### EXERCISE PROMPT
The data below is to be returned in full and exactly.

### DATA LINES
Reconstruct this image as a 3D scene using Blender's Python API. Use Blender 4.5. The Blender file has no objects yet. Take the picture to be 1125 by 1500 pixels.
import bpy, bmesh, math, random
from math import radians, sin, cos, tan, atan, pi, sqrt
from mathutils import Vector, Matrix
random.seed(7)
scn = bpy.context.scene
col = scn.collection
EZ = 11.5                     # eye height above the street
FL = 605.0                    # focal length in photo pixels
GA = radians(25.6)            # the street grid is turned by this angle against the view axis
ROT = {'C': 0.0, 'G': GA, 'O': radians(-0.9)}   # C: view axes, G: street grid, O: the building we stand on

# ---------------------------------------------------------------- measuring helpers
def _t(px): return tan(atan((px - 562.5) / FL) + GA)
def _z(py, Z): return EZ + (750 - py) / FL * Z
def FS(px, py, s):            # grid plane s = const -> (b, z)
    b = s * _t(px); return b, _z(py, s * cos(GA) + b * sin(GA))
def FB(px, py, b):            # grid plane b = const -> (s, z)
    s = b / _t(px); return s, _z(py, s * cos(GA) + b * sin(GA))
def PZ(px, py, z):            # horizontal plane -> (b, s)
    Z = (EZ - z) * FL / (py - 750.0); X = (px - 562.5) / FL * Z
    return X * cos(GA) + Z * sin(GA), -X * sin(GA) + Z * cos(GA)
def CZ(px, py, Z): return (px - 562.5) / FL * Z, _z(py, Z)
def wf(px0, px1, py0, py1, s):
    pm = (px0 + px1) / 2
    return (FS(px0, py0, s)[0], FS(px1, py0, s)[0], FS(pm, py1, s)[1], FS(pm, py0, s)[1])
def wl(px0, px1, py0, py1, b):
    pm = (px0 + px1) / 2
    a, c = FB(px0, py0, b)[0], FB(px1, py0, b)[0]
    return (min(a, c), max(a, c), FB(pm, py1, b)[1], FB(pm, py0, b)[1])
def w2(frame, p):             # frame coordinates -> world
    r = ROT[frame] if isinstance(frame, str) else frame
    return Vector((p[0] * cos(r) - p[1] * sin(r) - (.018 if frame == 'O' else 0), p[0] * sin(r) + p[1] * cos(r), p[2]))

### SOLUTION
Reconstruct this image as a 3D scene using Blender's Python API. Use Blender 4.5. The Blender file has no objects yet. Take the picture to be 1125 by 1500 pixels.
import bpy, bmesh, math, random
from math import radians, sin, cos, tan, atan, pi, sqrt
from mathutils import Vector, Matrix
random.seed(7)
scn = bpy.context.scene
col = scn.collection
EZ = 11.5                     # eye height above the street
FL = 605.0                    # focal length in photo pixels
GA = radians(25.6)            # the street grid is turned by this angle against the view axis
ROT = {'C': 0.0, 'G': GA, 'O': radians(-0.9)}   # C: view axes, G: street grid, O: the building we stand on

# ---------------------------------------------------------------- measuring helpers
def _t(px): return tan(atan((px - 562.5) / FL) + GA)
def _z(py, Z): return EZ + (750 - py) / FL * Z
def FS(px, py, s):            # grid plane s = const -> (b, z)
    b = s * _t(px); return b, _z(py, s * cos(GA) + b * sin(GA))
def FB(px, py, b):            # grid plane b = const -> (s, z)
    s = b / _t(px); return s, _z(py, s * cos(GA) + b * sin(GA))
def PZ(px, py, z):            # horizontal plane -> (b, s)
    Z = (EZ - z) * FL / (py - 750.0); X = (px - 562.5) / FL * Z
    return X * cos(GA) + Z * sin(GA), -X * sin(GA) + Z * cos(GA)
def CZ(px, py, Z): return (px - 562.5) / FL * Z, _z(py, Z)
def wf(px0, px1, py0, py1, s):
    pm = (px0 + px1) / 2
    return (FS(px0, py0, s)[0], FS(px1, py0, s)[0], FS(pm, py1, s)[1], FS(pm, py0, s)[1])
def wl(px0, px1, py0, py1, b):
    pm = (px0 + px1) / 2
    a, c = FB(px0, py0, b)[0], FB(px1, py0, b)[0]
    return (min(a, c), max(a, c), FB(pm, py1, b)[1], FB(pm, py0, b)[1])
def w2(frame, p):             # frame coordinates -> world
    r = ROT[frame] if isinstance(frame, str) else frame
    return Vector((p[0] * cos(r) - p[1] * sin(r) - (.018 if frame == 'O' else 0), p[0] * sin(r) + p[1] * cos(r), p[2]))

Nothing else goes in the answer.